Ettersburg. Julian Prégardien und Daniel Heide bereiten auf Schloss Ettersburg ihrem Publikum das hellste Vergnügen

Künstler von internationalem Format auf Schloss Ettersburg, dem ehemaligen Musenhof Herzogin Anna Amalias, zu präsentieren, ist für dem heutigen Hausherrn Peter Krause zur Gewohnheit geworden – zumal im Lyrischen Salon. Doch einen wie Julian Prégardien empfängt auch er nicht alltäglich: Gemeinsam mit seinem Liedbegleiter, dem Weimarer Pianisten Daniel Heide, begab der Weltklasse-Tenor sich am Sonntagmorgen auf Schuberts „Winterreise“, so wie vorige Woche in der römischen Accademia di Santa Cecilia oder an anderen prominenten Hör- und Schauplätzen.

So frech, viril und zupackend modern durchlebten die Duo-Partner den tradierten Zyklus, dass jegliche Patina im Nu verfliegt. „Fremd bin ich eingezogen...“: Es entbehrt auch bei einem Prégardien das Auftaktlied – die „Gute Nacht“ – nicht gebührender Abschieds-Melancholie. Doch ist er weitaus flotter unterwegs als die meisten Altvorderen und entfaltet – faszinierend leichtgängig in der Stimmführung – Agilität, als sei er von Frühlingsgefühlen angespornt.

Lauter Mikrodramen mit ganz eigener Atmosphäre

Nein, nichts in dieser plastischen, klar artikulierten Liedkunst wirkt unbedacht. Für jedes der zwei Dutzend Stücke finden die Beiden einen eigenen, angemessenen Gestus. Die zarte, traumverlorene Liebeserinnerung auf der einen Seite und auf der anderen die pragmatische Rauheit der vagabundierenden Existenz – des Lebens – kommen zur Geltung. Nur so genießt eine Romantik des 19. Jahrhunderts bis in unsere Tagen unverrückbaren Platz, ganz ohne Zeitreise.

Prégardien pflegt im intimen Rahmen des Saals die direkte Ansprache, und hochgradig präsent entwickelt er fein nuancierte Narrative. Jedes Lied wird kenntlich als Mikrodrama für sich, dem eine Haltung, fühlendes Bewusstsein, ja eine Welt zugrunde liegt: mal trotzig, laut und mit robuster Gebärde, mal subtil, schüchtern und leise den Ohren schmeichelnd. So mutiert selbst der allseits bekannte „Lindenbaum“ zum Volkslied der unerhörten Art.

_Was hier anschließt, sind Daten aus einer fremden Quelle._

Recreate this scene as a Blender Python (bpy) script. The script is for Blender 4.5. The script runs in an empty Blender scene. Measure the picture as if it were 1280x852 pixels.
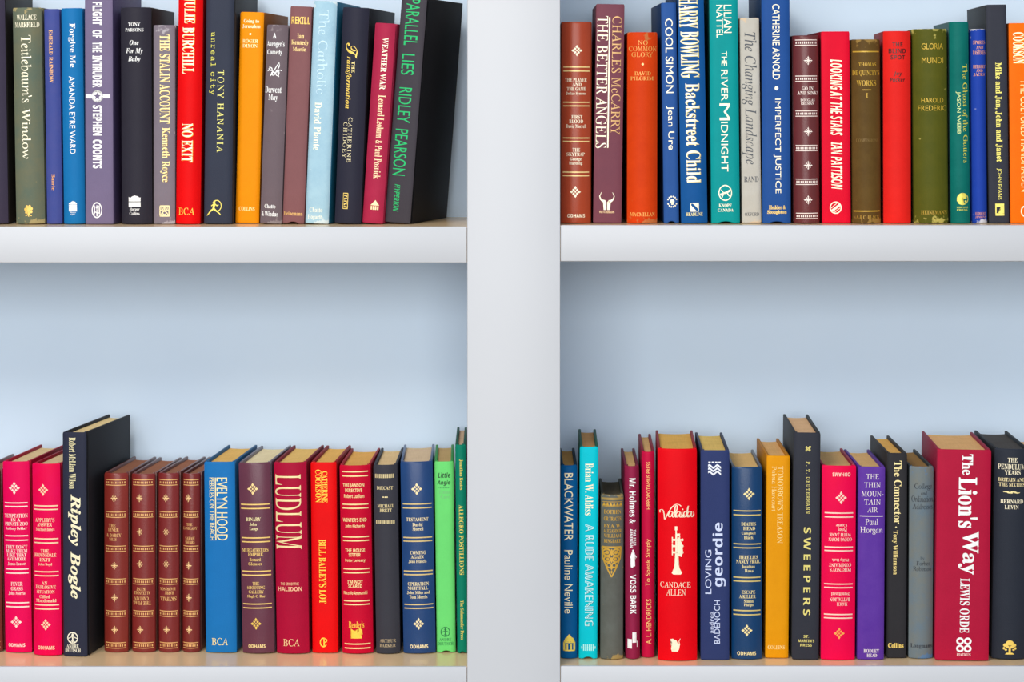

Romantische Sehnsüchte und Existenzfragen

Wie intuitiv die Zwei harmonieren, wird nicht zuletzt darin deutlich, wie der souveräne Pianist solche Atmosphären vorausahnt. Und über dem gesamten Zyklus webt und schwebt jenes bebend, erregend Enigmatische, nach dem der Mensch grübelt und forscht, um Sinn und Zusammenhang seines irdischen Hierseins zu finden. Die Antwort wird er ob seiner Begrenzt- und Geworfenheit nie entdecken; nur den Hauch einer Ahnung verspürt er in dieser Musik.

Fast zwei Stunden lang währt so minutiöses Lauschen. Danach ist selbst mit drei Zugaben der helle Aufruhr des Beifalls nicht zu bezähmen.